* WHAT YOU SHOULD DO *
Repeat exactly and only the lines from the line containing "M_pil, p, .01)" through the line containing "M_pil, p, .006)", both included.

>> START

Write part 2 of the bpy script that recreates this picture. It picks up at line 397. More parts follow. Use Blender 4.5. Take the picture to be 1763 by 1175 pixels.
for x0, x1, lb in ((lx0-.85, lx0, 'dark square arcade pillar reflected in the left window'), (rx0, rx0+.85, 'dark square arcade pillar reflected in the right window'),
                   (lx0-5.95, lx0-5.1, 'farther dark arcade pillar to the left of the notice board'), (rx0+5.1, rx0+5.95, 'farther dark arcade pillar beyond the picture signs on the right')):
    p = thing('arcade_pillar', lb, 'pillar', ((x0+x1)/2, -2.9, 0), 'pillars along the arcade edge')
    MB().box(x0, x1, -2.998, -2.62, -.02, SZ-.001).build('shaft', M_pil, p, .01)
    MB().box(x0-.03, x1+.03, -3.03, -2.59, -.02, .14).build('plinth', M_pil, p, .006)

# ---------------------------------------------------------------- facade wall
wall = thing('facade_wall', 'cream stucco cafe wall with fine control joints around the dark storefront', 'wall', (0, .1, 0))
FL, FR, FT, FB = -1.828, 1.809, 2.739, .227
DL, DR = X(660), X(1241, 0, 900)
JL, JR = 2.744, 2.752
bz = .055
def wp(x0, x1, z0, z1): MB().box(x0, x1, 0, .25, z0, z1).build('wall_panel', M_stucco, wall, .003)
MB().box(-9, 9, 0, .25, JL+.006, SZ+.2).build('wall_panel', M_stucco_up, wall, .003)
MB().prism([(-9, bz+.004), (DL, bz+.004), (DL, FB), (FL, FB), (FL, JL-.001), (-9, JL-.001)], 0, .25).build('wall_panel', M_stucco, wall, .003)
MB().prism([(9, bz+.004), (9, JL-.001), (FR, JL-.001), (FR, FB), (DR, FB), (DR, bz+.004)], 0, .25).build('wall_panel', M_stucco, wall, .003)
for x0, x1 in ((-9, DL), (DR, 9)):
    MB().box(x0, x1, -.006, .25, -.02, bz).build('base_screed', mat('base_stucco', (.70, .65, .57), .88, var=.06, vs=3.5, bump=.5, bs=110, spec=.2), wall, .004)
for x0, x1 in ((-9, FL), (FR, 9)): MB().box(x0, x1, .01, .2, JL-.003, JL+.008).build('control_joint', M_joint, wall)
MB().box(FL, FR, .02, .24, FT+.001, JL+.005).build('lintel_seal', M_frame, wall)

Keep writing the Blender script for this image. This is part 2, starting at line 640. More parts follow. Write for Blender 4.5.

>> END

* PROBLEM SOLUTION *
    MB().box(x0, x1, -2.998, -2.62, -.02, SZ-.001).build('shaft', M_pil, p, .01)
    MB().box(x0-.03, x1+.03, -3.03, -2.59, -.02, .14).build('plinth', M_pil, p, .006)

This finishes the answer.